But to many students, he knew, those paradigms formed a tightening web that strangled ardor.
Clad in his favorite professional attire, a blue jumpsuit from J. C. Penney (“This is the kind of thing that workers in America wear,” he said) with a piece of chalk in one hand and a wineglass — sometimes the whole bottle — in the other, Father Foster immersed his pupils in the living, breathing organism, rife with splendid oratory, gripping prose and more than a few period dirty jokes, that was Latin.
“You do not need to be mentally excellent to know Latin,” he said in the Telegraph interview. “Prostitutes, beggars and pimps in Rome spoke Latin, so there must be some hope for us.”

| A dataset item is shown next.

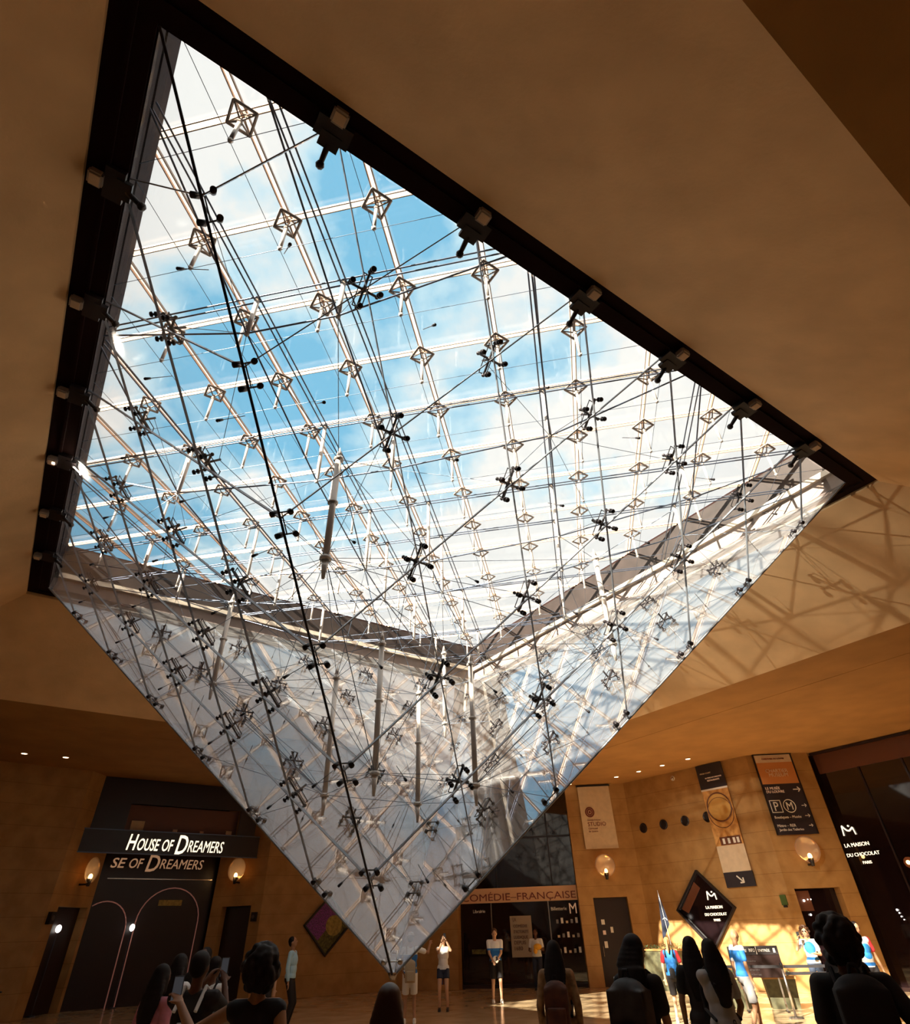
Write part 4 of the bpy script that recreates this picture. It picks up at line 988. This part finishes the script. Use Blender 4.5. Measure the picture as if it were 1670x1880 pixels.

In 2006, however, he was dismissed from Pontifical Gregorian University in Rome, where he had taught for decades, because of his longstanding refusal to charge his students tuition. Father Foster continued the class, speakeasy-style, in a series of off-campus locations.
To his students, who included clergy and laypeople of all faiths (“You don’t have to be Catholic to love Latin,” he liked to say), he put paid at top volume to any lingering doubts about the relevance of his subject.
“IT’S OUT OF THIS WORLD!” Father Foster bellowed in a class described in the book “The Future of the Past” (2002), in which the journalist Alexander Stille describes the fate of history in the postmodern age. “LATIN IS SIMPLY THE GREATEST THING THAT EVER HAPPENED!” Father Foster said, according to the book, which devotes a chapter to him.
If things had gone according to expectation, Father Foster would have been a plumber.
Reginald Thomas Foster was born in Milwaukee on Nov. 14, 1939. His father was a plumber, as was his grandfather, and as a boy, Reggie assisted his father in his work. A shy, bookish, ceaselessly curious child, he knew very early, he later said, that he wanted to be a priest. From the age of 13, when he declined his first noun, spinning out its endings like a silver thread, he knew he wanted to be a Latinist as well.
In 1955, at 15, he entered a Carmelite training seminary in New Hampshire, formally joining the order in 1959. He moved to Rome for theological study in 1962 and was ordained as a priest in 1966.